In the Canal Bank agt. Bank of Albany (1 Hill, 287) the money was obtained on a forged indorsement, and the defendant’s liability was placed upon the ground that no title passed. To the same effect is Holt agt. Ross (54 N. Y., 472). Mills agt. Hunt (20 Wend., 432) is not in point. That was the casé of an auctioneer’s selling property at public auction without disclosing his agency. In Hochster agt. Baruch (5 Daly, 440) the agent had exceeded his authority, and moreover, he had contracted as principal. I find nothing in Taintor agt. Prendergast (3 Hill, 72), Cox agt. Prentice (15 Maule & Selwyn, 344), Buller agt. Harrison (2 Cowper,565), Langley agt. Warner (3 N. Y., 330) that disturbs my confidence in the conclusion I have reached. If the doctrine of agency were applicable in this case, the defendants on the authority of Langley agt. Warner (supra), are entirely absolved from responsibility. Their principals had a perfect right to the money when it was received, and there is no pretense that until at least eleven days after such payment they had any notice of the mistake (for such it obviously was) in the remittance of the money. But I incline to the view that, as between these parties, the question of agency is not in this case.
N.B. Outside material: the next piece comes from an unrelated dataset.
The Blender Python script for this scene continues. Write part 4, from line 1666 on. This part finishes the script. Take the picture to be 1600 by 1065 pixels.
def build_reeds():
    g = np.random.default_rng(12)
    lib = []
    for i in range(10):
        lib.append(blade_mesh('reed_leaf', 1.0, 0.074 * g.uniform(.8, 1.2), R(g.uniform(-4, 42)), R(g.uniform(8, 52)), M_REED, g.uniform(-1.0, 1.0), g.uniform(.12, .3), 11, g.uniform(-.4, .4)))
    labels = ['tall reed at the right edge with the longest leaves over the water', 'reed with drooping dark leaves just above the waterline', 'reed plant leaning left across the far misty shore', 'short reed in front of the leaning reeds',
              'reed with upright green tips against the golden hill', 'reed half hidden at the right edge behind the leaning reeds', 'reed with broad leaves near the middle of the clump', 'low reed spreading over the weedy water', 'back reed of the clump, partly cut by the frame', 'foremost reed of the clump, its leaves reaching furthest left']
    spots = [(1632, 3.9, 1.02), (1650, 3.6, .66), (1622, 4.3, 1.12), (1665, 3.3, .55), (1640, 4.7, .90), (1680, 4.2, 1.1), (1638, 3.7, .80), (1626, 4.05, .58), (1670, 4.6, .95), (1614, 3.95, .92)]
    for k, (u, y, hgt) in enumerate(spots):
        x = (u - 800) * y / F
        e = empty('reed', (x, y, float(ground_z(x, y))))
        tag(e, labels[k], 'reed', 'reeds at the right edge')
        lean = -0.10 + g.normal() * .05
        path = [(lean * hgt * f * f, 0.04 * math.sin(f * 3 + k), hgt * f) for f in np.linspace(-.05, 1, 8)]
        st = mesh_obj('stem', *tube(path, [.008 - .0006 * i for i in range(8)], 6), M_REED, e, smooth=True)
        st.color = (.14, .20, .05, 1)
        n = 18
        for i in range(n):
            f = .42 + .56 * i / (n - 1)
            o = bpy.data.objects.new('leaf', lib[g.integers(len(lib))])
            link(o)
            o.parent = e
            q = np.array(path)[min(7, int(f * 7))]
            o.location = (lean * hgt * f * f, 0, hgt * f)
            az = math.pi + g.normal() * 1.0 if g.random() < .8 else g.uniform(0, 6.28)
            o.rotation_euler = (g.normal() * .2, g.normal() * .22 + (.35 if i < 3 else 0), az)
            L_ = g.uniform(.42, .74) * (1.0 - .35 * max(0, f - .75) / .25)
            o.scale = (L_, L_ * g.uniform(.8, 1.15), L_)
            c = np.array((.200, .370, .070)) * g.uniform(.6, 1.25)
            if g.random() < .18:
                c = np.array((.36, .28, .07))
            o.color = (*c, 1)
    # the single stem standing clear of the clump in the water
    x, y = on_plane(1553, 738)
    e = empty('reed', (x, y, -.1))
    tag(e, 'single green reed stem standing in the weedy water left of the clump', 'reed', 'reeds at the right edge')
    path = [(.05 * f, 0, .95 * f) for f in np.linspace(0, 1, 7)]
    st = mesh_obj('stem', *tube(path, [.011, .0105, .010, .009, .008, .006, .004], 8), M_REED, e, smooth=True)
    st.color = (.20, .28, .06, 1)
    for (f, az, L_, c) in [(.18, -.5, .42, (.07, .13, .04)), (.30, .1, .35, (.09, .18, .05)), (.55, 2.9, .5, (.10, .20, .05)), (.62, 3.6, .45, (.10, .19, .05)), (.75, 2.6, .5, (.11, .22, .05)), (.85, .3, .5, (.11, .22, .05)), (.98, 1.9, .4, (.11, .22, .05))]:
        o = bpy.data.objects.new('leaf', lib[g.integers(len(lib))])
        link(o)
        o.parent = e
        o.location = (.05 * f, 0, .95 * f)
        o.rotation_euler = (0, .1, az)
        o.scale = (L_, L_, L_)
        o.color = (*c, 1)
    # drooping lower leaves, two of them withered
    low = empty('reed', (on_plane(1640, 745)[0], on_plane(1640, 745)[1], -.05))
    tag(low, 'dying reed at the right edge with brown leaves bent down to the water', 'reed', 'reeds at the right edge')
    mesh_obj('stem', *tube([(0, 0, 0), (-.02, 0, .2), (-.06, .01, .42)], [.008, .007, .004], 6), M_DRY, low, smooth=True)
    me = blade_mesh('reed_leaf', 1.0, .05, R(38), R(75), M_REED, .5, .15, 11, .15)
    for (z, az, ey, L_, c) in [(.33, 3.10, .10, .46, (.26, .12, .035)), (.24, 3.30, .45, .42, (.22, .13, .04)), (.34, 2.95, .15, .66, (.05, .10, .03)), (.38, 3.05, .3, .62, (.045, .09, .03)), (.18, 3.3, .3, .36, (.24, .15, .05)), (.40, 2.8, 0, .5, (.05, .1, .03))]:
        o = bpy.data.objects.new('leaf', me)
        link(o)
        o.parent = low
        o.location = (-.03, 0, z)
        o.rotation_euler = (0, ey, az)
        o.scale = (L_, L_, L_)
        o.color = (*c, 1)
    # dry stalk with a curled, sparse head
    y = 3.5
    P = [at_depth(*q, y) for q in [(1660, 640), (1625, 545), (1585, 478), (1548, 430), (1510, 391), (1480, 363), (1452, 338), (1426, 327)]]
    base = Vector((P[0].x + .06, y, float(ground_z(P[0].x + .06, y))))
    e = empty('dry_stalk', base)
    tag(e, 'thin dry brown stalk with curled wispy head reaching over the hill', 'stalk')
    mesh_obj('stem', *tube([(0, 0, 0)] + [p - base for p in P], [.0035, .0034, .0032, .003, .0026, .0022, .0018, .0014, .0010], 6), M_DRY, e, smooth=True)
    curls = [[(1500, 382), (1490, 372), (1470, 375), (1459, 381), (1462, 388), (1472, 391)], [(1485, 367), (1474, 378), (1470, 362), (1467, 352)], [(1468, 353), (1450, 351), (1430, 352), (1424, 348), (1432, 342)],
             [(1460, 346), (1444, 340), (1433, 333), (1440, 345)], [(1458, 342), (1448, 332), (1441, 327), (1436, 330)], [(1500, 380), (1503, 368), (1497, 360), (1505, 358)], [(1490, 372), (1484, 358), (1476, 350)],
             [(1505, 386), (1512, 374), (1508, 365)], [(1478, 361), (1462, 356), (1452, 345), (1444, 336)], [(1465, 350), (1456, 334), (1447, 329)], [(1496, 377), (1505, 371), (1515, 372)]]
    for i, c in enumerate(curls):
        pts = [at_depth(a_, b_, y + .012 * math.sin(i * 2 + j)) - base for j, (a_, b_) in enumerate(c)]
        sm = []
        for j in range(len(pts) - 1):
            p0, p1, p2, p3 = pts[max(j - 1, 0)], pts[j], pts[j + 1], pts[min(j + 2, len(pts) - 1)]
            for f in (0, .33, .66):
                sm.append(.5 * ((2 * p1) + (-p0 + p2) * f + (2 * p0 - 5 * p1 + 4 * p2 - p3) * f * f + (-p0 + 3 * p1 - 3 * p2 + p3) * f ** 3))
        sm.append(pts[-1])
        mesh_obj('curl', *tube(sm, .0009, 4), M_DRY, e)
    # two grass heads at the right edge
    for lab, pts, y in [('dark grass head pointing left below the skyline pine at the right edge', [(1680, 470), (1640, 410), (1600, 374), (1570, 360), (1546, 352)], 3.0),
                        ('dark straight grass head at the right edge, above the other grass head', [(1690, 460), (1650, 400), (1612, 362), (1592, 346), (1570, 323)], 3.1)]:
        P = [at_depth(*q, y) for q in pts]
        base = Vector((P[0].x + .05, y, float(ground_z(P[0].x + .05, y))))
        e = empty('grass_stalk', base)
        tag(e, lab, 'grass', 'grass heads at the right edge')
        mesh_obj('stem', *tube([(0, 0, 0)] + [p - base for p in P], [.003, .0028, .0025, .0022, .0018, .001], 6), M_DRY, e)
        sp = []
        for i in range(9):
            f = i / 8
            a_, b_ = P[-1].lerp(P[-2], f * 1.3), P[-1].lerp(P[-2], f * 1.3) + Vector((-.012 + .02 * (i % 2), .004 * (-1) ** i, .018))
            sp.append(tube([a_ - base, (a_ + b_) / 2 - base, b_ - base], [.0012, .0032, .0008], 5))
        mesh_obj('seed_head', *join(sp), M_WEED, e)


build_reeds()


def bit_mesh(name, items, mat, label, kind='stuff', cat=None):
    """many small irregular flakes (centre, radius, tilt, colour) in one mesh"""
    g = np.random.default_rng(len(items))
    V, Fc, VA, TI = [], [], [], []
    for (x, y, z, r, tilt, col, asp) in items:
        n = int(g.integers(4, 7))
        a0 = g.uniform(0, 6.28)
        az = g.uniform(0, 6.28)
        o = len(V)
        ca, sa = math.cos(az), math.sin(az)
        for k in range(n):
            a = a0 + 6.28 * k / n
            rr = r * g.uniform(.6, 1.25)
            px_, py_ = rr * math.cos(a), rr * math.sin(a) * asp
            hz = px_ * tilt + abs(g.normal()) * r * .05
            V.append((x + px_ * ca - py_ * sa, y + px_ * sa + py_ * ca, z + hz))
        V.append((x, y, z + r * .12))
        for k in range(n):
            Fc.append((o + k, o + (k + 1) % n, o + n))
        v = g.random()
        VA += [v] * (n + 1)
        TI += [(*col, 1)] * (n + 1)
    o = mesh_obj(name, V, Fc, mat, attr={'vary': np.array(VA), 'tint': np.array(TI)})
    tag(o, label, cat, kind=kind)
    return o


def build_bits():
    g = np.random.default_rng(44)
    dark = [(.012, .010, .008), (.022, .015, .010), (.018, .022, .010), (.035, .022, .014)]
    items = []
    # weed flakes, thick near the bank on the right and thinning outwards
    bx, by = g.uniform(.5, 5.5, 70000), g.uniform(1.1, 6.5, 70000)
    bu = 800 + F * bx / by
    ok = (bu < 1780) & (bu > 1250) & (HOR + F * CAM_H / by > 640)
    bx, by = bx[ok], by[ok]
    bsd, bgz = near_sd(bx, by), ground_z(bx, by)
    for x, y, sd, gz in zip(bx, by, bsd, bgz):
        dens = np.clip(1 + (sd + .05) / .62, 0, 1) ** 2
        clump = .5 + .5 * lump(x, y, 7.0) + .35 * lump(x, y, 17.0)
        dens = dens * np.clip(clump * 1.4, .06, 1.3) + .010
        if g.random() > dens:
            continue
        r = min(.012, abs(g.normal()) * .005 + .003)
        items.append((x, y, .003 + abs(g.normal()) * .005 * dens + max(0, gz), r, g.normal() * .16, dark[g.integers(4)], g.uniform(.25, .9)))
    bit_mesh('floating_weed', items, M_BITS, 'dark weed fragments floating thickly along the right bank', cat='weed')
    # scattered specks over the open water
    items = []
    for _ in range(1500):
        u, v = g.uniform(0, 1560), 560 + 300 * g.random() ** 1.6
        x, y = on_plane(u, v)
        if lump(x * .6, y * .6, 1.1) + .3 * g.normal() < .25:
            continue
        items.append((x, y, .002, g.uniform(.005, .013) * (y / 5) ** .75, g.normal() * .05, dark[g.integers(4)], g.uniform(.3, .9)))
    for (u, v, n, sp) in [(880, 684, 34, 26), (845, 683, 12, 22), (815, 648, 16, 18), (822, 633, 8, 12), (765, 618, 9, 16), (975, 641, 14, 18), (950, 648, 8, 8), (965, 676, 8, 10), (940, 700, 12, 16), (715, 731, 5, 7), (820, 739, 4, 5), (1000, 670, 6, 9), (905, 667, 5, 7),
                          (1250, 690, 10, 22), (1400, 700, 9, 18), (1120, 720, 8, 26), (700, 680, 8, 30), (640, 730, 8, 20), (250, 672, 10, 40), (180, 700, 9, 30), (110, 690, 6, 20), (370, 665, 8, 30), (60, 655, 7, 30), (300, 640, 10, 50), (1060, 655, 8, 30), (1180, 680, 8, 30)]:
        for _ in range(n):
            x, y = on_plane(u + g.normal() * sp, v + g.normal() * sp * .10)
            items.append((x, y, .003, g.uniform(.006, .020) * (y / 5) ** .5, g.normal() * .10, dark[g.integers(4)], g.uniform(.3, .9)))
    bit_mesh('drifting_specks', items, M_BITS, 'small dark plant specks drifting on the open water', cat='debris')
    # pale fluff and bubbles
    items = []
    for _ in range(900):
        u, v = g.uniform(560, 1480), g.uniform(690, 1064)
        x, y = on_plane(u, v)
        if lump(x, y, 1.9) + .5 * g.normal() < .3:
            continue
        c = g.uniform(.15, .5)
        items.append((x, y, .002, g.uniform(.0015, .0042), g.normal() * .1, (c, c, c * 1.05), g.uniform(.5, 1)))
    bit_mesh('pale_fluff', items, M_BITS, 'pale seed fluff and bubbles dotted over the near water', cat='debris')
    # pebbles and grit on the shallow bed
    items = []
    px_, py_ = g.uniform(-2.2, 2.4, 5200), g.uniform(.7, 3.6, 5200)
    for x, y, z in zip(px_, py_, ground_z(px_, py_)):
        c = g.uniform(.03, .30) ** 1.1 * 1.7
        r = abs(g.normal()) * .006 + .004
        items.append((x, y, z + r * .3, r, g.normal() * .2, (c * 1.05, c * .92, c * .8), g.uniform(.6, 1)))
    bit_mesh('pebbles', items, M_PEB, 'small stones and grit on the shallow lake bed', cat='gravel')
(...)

Plaintiff was directed by Bowles Bros. & Co., his bankers, to reimburse them by a payment to defendants. Their *483receipt of the money (which was within the scope, of their authority) crated no obligation on their part to make restitution after they had in good faith accounted for and paid over the proceeds of the collection. Plaintiff must be held to some degree of diligence in charging liability upon the defendants. He did nothing until, they had parted with the funds, and then claimed restitution because there was a running account between the defendants and their principals, upon which the amount in dispute might be credited.

I cannot recognize the justice of such a claim. The testimony is undisputed that the telegraphic exchange account# was intended and understood to be an actual payment of the amount transmitted by cable. For this reason there should be judgment in favor of the defendants, for a dismissal of the complaint, with costs.